======== Raw data ========
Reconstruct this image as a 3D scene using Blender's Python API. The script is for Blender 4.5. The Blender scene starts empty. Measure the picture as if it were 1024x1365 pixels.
========
======== Raw data ========
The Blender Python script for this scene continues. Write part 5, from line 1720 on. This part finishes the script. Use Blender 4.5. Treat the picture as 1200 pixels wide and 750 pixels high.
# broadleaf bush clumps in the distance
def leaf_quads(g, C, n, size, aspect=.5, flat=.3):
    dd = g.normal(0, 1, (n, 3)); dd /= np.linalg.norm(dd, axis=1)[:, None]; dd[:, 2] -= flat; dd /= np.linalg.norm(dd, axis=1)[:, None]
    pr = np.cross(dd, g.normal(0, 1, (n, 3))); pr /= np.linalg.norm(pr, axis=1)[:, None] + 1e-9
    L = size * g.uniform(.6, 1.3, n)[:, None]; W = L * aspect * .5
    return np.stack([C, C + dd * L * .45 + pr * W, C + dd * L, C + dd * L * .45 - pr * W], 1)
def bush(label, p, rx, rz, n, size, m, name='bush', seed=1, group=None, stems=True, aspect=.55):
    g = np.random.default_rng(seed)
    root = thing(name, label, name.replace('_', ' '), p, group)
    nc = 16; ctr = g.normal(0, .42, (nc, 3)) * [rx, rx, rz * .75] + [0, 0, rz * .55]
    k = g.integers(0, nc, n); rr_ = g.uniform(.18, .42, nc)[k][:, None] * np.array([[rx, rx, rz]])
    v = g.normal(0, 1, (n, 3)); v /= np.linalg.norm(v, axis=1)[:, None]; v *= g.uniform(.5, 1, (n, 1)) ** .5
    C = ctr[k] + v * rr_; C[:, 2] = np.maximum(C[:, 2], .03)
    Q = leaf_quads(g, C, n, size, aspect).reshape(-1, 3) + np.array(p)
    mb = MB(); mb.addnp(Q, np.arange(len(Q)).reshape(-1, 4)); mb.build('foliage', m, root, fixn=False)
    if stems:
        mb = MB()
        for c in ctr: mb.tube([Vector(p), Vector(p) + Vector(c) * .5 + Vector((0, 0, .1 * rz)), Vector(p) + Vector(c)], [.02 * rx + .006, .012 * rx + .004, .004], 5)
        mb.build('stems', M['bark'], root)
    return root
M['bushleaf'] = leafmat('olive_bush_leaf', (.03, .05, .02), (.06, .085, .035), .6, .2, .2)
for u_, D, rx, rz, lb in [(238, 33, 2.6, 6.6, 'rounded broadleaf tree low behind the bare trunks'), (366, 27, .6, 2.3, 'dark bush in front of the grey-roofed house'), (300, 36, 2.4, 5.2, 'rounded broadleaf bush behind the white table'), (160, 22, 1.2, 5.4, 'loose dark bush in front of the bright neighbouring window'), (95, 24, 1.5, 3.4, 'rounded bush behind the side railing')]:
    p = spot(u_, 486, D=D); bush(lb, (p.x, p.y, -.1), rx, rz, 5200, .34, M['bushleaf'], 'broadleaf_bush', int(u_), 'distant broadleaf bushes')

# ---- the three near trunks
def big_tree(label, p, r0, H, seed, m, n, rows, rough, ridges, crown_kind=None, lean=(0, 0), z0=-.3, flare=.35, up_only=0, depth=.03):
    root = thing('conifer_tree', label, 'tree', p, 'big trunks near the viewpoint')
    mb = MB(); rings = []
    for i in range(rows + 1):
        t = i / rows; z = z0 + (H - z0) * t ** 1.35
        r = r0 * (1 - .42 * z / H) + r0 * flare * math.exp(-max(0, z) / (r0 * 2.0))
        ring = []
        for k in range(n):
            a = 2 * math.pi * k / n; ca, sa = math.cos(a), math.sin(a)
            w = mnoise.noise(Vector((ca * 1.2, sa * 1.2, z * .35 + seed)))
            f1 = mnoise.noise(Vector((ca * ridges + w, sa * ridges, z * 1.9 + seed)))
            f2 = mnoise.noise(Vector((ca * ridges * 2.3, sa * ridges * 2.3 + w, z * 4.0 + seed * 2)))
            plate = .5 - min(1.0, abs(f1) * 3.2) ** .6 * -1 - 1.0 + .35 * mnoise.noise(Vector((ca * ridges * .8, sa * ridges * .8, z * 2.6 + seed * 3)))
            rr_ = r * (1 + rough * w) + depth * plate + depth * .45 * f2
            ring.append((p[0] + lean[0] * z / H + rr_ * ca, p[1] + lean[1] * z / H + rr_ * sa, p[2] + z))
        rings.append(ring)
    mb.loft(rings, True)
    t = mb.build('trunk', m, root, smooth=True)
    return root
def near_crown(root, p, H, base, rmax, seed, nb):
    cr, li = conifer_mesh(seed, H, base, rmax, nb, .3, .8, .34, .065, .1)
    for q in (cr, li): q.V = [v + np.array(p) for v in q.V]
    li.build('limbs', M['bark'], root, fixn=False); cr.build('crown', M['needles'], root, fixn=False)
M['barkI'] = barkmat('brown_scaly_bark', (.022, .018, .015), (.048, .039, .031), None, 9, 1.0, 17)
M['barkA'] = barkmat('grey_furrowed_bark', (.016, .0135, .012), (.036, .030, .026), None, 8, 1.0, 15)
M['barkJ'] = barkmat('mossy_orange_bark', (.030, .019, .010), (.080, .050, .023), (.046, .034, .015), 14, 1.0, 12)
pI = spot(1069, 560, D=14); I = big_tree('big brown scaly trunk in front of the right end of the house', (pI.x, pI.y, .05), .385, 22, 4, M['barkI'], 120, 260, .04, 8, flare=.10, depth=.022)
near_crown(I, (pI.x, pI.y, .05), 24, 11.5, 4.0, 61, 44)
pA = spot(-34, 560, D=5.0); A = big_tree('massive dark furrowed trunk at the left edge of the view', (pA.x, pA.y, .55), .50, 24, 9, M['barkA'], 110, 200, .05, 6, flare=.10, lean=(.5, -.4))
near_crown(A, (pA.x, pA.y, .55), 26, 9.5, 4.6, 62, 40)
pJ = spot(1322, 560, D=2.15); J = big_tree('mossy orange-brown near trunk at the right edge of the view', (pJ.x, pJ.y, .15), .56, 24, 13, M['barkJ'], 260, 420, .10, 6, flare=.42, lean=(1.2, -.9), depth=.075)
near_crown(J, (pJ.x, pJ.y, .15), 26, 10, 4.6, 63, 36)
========
======== Raw data ========
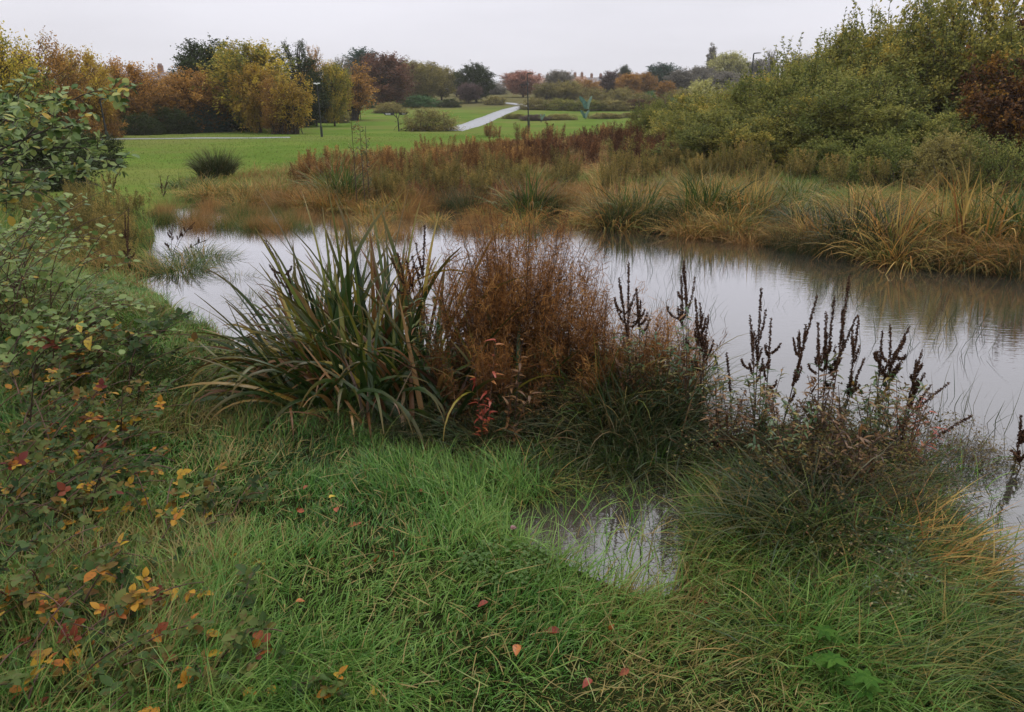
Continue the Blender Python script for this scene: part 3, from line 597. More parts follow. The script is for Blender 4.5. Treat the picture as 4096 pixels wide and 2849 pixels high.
========
| Required work |
Pick out the lines containing the string "this".

| Full solution |
Reconstruct this image as a 3D scene using Blender's Python API. The script is for Blender 4.5. The Blender scene starts empty. Measure the picture as if it were 1024x1365 pixels.
The Blender Python script for this scene continues. Write part 5, from line 1720 on. This part finishes the script. Use Blender 4.5. Treat the picture as 1200 pixels wide and 750 pixels high.
Continue the Blender Python script for this scene: part 3, from line 597. More parts follow. The script is for Blender 4.5. Treat the picture as 4096 pixels wide and 2849 pixels high.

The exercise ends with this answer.